◆ **Task goal**: Wherever the string "scene" appears in the listing, copy that line.
═══
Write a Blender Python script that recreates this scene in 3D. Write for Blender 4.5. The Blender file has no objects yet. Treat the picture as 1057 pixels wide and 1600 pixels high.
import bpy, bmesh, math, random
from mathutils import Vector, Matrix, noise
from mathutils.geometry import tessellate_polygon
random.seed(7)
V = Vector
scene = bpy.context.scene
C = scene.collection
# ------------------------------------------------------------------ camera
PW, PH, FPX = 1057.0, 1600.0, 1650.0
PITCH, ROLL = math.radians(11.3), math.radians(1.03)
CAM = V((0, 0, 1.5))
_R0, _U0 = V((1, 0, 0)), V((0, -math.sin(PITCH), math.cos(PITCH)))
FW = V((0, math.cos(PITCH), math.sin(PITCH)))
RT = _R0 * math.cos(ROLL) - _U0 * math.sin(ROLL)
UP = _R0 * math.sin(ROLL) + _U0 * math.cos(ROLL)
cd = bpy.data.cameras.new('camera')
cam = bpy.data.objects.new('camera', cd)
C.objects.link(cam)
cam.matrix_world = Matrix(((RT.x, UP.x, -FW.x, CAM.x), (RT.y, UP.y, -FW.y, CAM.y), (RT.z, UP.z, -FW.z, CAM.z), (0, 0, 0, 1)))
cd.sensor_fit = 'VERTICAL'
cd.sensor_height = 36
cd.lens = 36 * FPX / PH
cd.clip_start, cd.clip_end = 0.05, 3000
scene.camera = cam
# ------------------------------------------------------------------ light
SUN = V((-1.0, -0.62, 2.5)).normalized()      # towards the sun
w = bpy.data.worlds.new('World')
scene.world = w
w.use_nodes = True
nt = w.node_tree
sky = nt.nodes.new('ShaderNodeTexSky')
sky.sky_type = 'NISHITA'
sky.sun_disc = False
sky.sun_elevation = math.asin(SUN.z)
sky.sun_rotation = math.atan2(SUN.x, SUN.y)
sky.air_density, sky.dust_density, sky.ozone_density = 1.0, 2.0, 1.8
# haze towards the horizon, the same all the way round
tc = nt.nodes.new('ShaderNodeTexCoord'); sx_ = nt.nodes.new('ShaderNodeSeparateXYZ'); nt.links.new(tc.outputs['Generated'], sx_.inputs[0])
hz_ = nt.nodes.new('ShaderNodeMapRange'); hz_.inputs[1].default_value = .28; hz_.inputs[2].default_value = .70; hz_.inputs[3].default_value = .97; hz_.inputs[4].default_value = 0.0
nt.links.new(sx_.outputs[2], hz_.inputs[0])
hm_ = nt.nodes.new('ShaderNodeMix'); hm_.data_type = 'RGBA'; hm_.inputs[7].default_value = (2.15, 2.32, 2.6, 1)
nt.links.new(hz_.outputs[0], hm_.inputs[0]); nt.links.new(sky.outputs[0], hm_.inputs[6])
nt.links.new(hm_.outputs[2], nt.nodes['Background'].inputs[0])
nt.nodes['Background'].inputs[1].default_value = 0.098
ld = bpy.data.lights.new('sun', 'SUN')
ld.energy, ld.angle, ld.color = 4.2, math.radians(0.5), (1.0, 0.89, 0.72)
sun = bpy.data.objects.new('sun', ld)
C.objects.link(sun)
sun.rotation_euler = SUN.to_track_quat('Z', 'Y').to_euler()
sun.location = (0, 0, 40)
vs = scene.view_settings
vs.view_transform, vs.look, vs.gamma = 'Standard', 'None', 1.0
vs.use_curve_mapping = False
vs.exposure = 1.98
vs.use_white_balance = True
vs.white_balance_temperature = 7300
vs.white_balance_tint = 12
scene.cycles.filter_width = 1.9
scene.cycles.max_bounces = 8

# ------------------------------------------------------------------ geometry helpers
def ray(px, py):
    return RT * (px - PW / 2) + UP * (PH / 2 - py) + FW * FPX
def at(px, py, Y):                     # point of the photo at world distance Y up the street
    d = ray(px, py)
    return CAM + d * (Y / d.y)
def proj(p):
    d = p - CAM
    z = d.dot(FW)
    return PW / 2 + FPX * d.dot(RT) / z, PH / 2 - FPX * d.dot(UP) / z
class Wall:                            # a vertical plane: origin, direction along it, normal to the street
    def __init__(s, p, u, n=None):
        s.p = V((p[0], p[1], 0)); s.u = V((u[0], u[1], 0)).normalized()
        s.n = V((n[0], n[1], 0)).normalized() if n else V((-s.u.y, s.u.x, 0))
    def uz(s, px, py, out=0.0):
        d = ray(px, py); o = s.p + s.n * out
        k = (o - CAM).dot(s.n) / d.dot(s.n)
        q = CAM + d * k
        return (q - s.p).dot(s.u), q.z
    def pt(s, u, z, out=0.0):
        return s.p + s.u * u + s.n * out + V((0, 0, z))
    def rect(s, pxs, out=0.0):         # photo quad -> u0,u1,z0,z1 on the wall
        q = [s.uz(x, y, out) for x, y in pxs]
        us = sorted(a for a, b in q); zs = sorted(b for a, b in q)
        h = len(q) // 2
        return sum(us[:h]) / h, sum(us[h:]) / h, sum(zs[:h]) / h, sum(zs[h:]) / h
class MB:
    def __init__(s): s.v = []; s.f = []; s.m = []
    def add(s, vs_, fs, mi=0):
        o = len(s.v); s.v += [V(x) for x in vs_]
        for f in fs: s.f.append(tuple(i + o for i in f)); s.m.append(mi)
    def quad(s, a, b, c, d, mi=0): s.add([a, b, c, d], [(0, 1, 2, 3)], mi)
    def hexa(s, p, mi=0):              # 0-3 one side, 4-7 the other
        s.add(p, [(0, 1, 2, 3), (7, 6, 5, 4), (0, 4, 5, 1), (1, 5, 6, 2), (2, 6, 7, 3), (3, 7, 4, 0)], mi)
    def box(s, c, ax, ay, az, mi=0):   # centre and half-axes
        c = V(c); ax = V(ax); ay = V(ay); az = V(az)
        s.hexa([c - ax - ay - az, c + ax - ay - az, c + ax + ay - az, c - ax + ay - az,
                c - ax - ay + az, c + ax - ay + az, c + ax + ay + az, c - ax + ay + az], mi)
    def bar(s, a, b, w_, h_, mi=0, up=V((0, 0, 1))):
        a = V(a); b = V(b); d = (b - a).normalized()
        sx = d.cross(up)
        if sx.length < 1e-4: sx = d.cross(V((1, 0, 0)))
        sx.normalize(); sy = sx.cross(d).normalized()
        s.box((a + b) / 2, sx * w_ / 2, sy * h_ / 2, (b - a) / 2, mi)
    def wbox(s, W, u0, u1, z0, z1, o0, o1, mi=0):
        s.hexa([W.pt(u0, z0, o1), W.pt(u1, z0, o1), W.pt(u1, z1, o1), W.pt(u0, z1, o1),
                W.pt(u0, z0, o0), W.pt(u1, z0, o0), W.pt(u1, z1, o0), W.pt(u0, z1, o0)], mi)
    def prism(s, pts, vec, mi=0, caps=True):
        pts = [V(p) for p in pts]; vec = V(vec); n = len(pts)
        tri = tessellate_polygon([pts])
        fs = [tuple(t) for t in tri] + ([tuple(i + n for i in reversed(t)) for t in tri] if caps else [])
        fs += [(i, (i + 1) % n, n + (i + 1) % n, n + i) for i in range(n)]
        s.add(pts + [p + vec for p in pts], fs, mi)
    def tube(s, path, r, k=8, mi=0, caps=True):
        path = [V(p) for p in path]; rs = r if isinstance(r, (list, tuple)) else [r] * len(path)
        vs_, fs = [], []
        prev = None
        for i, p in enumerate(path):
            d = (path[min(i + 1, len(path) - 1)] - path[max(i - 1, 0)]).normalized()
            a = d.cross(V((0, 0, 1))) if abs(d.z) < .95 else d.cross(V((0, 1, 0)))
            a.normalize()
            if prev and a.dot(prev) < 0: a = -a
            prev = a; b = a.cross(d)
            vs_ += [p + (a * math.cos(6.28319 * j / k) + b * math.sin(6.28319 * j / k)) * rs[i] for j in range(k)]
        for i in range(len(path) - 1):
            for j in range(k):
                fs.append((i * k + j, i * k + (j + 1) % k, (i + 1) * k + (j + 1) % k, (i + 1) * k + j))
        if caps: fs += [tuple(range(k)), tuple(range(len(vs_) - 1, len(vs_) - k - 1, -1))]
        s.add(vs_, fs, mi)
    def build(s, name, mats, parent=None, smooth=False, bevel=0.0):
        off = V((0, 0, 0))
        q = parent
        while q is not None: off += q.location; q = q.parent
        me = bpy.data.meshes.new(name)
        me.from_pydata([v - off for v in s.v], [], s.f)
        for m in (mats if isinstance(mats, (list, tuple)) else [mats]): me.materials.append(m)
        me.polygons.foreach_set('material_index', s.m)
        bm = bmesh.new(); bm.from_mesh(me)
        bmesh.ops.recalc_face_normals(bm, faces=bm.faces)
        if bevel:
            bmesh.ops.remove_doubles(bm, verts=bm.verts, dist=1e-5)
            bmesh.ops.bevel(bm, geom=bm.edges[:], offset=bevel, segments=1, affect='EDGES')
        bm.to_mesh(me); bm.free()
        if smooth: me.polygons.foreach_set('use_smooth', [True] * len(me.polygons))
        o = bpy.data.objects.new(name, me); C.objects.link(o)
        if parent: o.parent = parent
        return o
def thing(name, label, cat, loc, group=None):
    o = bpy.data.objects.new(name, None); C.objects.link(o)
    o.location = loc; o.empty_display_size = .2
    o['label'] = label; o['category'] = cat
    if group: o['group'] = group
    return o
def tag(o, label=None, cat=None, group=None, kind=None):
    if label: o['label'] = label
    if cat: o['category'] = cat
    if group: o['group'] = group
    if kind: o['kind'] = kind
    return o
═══
◆ **Exercise result**:
Write a Blender Python script that recreates this scene in 3D. Write for Blender 4.5. The Blender file has no objects yet. Treat the picture as 1057 pixels wide and 1600 pixels high.
scene = bpy.context.scene
C = scene.collection
scene.camera = cam
scene.world = w
vs = scene.view_settings
scene.cycles.filter_width = 1.9
scene.cycles.max_bounces = 8